In Man’s Search for Meaning, Victor Frankl wrote about the importance of hope. He watched the effect of hope and hopeless on the prisoners in Auschwitz and chronicled his observations.

Frankl noted that the death rate in camp increased exponentially between Christmas 1944 and New Years 1945. The chief doctor of the camp proposed a theory to Frankl as to why this happened. The deaths did not rise, he conjectured, because of harder working conditions, or lack of food, or poor weather, or some sort of epidemic. Increasing amounts of prisoners were dying, he believed, because the prisoners had hoped that the would be rescued and released by Christmas 1944. But the closer that date drew, and the clearer it became that rescue would not happen, the more discouraged the prisoners became. This affected them physically so that their ability to resist sickness was weakened.

They literally died of hopelessness.

If I could Memphis a gift, I’d give the gift of hope.

Not hope in the government.
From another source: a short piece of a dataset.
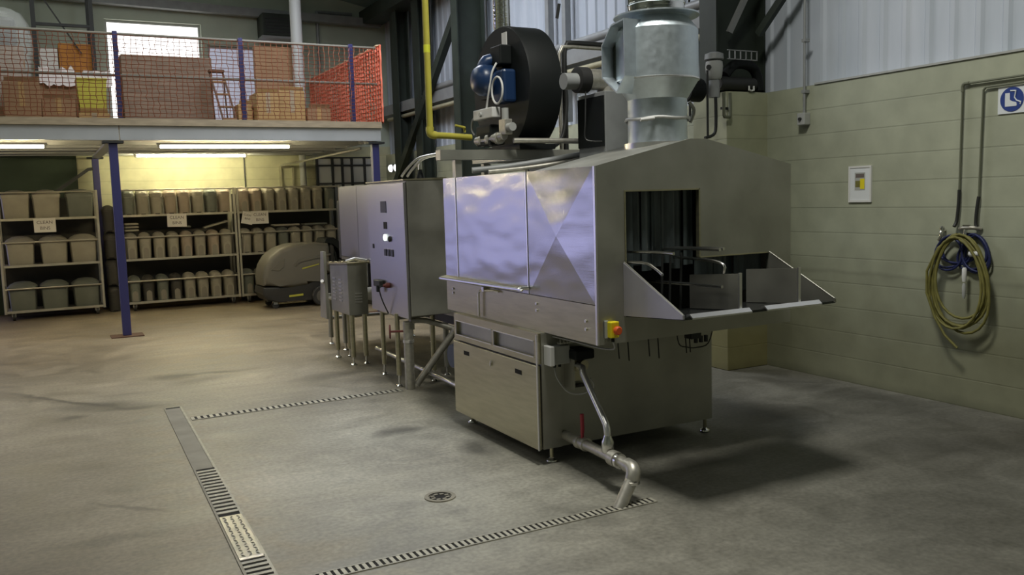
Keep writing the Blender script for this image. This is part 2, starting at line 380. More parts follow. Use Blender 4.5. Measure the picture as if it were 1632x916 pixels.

But hope in God. Not hope in the media. But hope in the Messiah. Not hope in the scholars. But hope in the Spirit.

In the Christmas story, a father named Zechariah compares the birth of Jesus to a sun whose rays are just beginning to pierce the cold darkness (Luke 1:78). It’s a light of hope. Hope in a God whose faithfulness is unwavering. Hope in a Son whose birth is unconventional. Hope in a Spirit whose power is unfathomable.

Dear friends, during this Christmas season, may God fill you with hope.